> **WRITTEN REQUEST**: Restate word for word the lines that begin the listing and end with the line holding "COL = S.collection".

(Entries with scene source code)
┄┄┄┄┄┄┄┄┄┄┄┄┄┄┄┄┄┄┄┄

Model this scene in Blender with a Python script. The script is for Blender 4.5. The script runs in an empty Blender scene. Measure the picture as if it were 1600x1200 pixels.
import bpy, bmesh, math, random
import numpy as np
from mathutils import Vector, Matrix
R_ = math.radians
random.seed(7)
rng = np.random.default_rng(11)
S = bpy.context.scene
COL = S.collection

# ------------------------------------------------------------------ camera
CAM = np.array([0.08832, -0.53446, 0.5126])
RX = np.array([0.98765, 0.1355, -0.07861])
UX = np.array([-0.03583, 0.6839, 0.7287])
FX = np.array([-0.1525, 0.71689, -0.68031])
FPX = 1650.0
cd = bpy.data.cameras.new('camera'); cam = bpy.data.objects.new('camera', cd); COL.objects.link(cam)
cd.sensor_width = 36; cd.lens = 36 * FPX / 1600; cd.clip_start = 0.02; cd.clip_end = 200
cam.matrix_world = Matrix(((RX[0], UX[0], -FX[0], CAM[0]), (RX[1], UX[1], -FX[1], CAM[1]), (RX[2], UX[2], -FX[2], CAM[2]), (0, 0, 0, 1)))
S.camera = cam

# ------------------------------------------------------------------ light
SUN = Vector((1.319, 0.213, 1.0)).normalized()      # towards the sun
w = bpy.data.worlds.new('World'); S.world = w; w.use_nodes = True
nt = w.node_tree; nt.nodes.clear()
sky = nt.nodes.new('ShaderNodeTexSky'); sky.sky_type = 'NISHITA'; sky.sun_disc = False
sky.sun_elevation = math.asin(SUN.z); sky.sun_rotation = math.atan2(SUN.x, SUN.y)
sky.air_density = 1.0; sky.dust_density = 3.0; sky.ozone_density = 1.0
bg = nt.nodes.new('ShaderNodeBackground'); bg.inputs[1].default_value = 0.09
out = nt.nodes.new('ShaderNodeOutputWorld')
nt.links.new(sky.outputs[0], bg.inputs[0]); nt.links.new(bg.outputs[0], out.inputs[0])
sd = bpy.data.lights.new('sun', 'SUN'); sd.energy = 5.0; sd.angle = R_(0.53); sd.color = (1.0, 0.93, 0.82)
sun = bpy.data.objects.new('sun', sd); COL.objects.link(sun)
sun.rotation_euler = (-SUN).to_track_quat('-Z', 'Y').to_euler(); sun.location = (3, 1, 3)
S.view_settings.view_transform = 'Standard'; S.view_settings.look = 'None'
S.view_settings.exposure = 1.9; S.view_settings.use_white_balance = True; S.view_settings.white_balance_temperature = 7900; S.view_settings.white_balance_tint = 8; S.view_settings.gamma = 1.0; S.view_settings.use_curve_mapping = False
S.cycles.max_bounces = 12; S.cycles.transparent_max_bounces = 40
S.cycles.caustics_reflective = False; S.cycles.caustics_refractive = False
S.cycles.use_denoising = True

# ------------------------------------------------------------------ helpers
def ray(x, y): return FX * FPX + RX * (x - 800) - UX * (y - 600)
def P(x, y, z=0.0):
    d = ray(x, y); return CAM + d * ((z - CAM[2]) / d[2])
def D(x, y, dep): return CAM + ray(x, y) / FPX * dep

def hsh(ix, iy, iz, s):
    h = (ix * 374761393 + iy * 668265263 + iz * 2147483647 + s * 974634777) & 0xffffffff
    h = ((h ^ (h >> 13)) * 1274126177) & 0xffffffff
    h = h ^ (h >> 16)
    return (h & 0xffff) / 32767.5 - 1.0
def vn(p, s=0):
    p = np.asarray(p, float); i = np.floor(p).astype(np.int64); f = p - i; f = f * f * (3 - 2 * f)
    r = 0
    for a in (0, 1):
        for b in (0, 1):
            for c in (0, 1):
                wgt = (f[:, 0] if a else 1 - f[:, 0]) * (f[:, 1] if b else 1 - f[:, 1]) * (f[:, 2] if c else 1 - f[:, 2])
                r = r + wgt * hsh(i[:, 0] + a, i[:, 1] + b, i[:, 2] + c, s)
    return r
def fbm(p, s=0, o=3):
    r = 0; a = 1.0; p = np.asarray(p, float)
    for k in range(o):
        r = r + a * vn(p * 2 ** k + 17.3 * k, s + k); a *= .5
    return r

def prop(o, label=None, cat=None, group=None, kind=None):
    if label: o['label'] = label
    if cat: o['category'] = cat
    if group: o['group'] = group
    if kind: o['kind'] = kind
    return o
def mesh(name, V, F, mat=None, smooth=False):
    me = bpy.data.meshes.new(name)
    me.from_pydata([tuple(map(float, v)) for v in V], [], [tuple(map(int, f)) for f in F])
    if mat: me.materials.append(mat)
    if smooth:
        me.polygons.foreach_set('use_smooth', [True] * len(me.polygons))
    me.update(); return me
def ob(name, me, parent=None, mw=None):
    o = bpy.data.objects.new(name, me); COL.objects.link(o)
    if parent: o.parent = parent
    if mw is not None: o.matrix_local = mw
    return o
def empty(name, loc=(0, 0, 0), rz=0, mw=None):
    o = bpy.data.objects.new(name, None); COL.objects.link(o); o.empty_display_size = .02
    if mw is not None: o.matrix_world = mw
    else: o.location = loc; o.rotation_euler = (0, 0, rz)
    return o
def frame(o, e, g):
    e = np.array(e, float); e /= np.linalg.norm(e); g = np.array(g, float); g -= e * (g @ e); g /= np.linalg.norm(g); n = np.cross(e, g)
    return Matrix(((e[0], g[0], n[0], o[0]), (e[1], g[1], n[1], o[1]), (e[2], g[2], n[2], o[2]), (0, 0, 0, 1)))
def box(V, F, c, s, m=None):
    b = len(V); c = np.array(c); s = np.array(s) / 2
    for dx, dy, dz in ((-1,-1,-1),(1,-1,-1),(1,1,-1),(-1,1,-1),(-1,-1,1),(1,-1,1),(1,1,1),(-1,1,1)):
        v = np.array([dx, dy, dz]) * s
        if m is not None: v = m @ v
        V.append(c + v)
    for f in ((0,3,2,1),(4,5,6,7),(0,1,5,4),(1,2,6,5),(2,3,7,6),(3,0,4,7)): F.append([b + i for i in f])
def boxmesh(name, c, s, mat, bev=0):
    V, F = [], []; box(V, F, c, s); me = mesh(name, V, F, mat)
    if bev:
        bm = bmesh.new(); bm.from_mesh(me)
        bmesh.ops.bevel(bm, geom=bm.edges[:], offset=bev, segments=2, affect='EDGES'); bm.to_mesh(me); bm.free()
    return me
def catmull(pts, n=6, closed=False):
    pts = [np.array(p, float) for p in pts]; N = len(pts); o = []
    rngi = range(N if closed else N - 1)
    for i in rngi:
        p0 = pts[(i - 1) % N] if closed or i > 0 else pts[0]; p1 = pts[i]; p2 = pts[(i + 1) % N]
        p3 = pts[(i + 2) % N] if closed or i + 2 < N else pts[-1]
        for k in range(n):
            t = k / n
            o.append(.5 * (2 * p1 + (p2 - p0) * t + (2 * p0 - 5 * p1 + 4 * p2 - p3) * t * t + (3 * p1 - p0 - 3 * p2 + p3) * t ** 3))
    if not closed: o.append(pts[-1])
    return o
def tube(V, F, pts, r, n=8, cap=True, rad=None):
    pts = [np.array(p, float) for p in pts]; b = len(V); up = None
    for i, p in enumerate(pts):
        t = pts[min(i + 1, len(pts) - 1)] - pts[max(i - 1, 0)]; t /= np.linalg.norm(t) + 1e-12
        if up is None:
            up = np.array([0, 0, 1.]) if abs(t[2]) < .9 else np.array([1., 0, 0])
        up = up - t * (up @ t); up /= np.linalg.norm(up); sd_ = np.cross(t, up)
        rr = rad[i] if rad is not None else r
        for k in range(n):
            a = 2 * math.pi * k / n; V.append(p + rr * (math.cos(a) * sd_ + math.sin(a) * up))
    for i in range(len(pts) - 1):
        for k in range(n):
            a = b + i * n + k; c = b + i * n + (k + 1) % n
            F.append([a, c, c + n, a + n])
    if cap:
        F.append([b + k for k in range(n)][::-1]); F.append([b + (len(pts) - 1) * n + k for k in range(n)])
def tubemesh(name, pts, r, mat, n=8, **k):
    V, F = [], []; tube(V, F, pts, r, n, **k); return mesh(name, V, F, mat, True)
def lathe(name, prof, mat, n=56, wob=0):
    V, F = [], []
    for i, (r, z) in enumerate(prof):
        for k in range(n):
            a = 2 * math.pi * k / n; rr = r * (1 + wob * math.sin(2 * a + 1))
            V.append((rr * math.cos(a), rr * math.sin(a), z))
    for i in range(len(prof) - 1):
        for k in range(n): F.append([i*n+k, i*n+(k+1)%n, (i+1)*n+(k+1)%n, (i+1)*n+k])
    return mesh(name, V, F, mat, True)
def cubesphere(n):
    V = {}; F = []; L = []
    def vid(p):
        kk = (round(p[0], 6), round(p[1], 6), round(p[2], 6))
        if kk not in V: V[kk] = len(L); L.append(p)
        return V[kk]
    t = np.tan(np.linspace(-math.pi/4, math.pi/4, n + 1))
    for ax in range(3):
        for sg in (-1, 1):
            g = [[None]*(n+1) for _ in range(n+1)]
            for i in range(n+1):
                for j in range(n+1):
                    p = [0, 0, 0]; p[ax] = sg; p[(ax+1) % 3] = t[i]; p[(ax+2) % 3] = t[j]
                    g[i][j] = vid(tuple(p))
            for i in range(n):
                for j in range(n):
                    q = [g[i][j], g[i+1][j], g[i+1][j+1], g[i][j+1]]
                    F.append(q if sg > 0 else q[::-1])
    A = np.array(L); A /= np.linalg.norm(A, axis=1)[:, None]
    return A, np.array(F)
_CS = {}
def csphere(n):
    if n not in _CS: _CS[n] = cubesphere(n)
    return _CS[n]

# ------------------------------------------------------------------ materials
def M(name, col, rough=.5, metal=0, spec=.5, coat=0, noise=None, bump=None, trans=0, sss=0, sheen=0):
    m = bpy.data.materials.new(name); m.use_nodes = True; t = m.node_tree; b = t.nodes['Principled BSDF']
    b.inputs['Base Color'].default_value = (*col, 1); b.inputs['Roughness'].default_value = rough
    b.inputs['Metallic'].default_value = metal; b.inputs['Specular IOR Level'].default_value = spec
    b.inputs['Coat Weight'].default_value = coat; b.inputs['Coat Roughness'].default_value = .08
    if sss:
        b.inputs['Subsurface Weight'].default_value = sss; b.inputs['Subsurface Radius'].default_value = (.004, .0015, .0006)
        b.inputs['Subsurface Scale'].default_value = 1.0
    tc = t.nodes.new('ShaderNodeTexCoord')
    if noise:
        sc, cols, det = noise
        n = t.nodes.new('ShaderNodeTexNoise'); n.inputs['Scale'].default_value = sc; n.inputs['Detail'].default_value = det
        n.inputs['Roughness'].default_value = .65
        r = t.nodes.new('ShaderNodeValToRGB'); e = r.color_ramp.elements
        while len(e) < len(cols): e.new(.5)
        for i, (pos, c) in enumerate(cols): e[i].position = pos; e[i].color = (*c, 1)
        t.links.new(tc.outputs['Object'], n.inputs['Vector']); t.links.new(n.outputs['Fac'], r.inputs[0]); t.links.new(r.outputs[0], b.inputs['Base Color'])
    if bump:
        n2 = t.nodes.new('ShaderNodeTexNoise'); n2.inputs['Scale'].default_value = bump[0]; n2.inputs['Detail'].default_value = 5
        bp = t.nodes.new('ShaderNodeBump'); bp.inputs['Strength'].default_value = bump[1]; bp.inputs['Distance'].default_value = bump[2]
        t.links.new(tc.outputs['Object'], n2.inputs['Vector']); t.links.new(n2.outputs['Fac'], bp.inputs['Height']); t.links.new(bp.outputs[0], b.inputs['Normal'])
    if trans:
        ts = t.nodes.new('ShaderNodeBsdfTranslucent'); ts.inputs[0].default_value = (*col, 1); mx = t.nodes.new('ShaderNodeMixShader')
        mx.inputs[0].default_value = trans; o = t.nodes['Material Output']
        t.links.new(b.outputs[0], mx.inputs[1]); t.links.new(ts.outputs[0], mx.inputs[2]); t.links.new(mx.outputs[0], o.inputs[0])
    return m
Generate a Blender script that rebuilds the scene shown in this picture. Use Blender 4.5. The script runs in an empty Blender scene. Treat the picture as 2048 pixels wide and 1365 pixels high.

┄┄┄┄┄┄┄┄┄┄┄┄┄┄┄┄┄┄┄┄

> **RESULT OF THIS EXERCISE**:
Model this scene in Blender with a Python script. The script is for Blender 4.5. The script runs in an empty Blender scene. Measure the picture as if it were 1600x1200 pixels.
import bpy, bmesh, math, random
import numpy as np
from mathutils import Vector, Matrix
R_ = math.radians
random.seed(7)
rng = np.random.default_rng(11)
S = bpy.context.scene
COL = S.collection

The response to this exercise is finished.